ABRIR AS “JANELAS DE LIBERDADE”

Como é costume, muito do que é essencial ficará excluído do debate eleitoral. Contudo, uma realidade, progressivamente visível em 2024, será a transformação da integração europeia – a âncora mais importante do Portugal saído do 25 de abril – num processo cada vez mais incerto e perigoso. A degradação da UE acelerou na crise da Zona Euro, a partir de 2008. Até à chegada salvadora de Draghi ao BCE em 2011, o falecido Schäuble e Merkel, tomados de pânico, fizeram tudo para afastar Portugal e os países mais frágeis do acesso aos mercados financeiros. A dívida pública dos PIGS tornou-se o véu que disfarçava o gigantesco resgate dos seus próprios bancos e a deliberada anarquia em que o sistema financeiro funcionou nos anos iniciais do euro consentido por Berlim. Não é possível compreender a atual erosão das políticas públicas – da saúde à educação, passando pela segurança, defesa e justiça – sem perceber os efeitos persistentes da herança da troika. Os governos do PS aliviaram a austeridade direta sobre os rendimentos, praticada pelos governos PSD-CDS, mas transferiram-na para as cativações sistemáticas no orçamento de funcionamento das instituições, usadas a favor da redução da dívida pública. As consequências desastrosas estão cada vez mais à vista.
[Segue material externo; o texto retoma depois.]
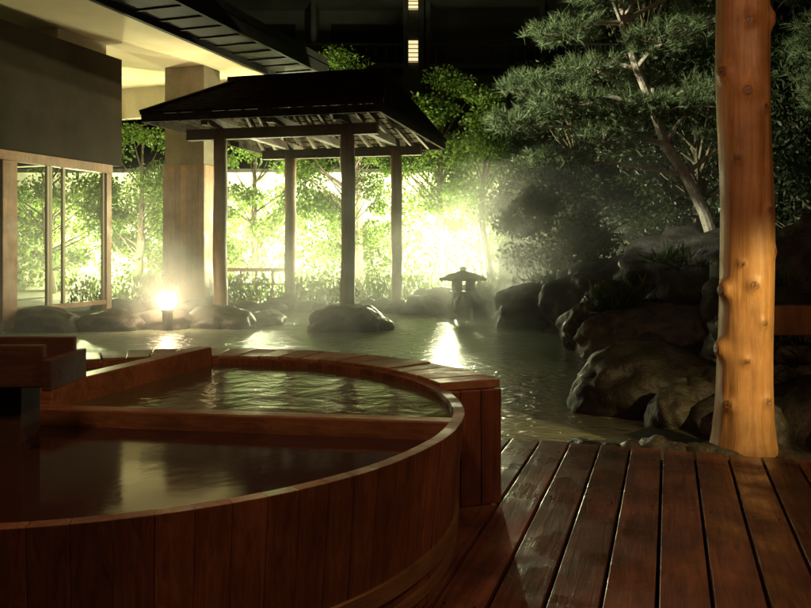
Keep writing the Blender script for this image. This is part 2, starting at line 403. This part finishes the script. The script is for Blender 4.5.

A UE mostrou a sua nulidade para agir coletivamente em torno da sua bandeira existencial, a defesa da paz europeia. Em vez de encontrar uma voz comum para a coabitação com a Rússia, foi cúmplice e instrumento na obstinação irresponsável dos EUA. A guerra foi a prova de fogo em que falharam as lideranças incapazes dos partidos socialistas e de centro-direita. Agora chegou a vez de, em países-chave como a Itália, França e Alemanha, a extrema-direita marcar a agenda. Só o caos financeiro que a rutura do euro provocaria impedirá a UE de sucumbir de morte súbita. Nada de bom se espera de partidos que têm o pior do passado europeu como programa de futuro. Haverá um aprofundamento do processo de renacionalização das políticas. Regressaremos à velha “balança da Europa”, com competição agressiva entre Estados. A Alemanha terá uma relação tensa com Paris e Varsóvia, à espera dos resultados das eleições nos EUA. Provavelmente, sofreremos remilitarização, recuos nas políticas ambientais e nas liberdades públicas. Seria de elementar prudência prepararmo-nos para o pior cenário. Seja qual for a sua dimensão, é de um risco de naufrágio da UE que se trata. Neste cenário desolador, o convite de Lula da Silva a Portugal, para participar na programação anual do G-20, durante a presidência brasileira dessa importante organização (ver texto do Embaixador de Brasília Raimundo Carreiro Silva, DN de 21 01 2024) soa como um contrastante sinal de esperança. A história de Portugal só foi possível por não termos aceitado a nossa condição europeia como fatalidade geográfica. Nas crises de 1640 e 1807, o Brasil foi decisivo para mantermos a nossa independência. Além do Brasil, todos os países da CPLP, constituem, como sempre afirmou Adriano Moreira, importantes “janelas de liberdade”. Diversificar relações corresponde à essência de um país que se consolidou a içar velas e deu rosto ao cosmopolitismo. Sem abandonar a luta para que as luzes não se apaguem outra vez na Europa, temos todas as razões para multiplicar interesses e futuros partilhados fora dela. Sobretudo com parceiros, agora numa base de igualdade e complementaridade, com quem partilhamos a língua e muitas memórias em comum.

Viriato Soromenho-Marques

Soromenho-Marques, Viriato, “Abrir as «Janelas de Liberdade»”, Diário de Notícias, 27 de janeiro de 2024, página 13.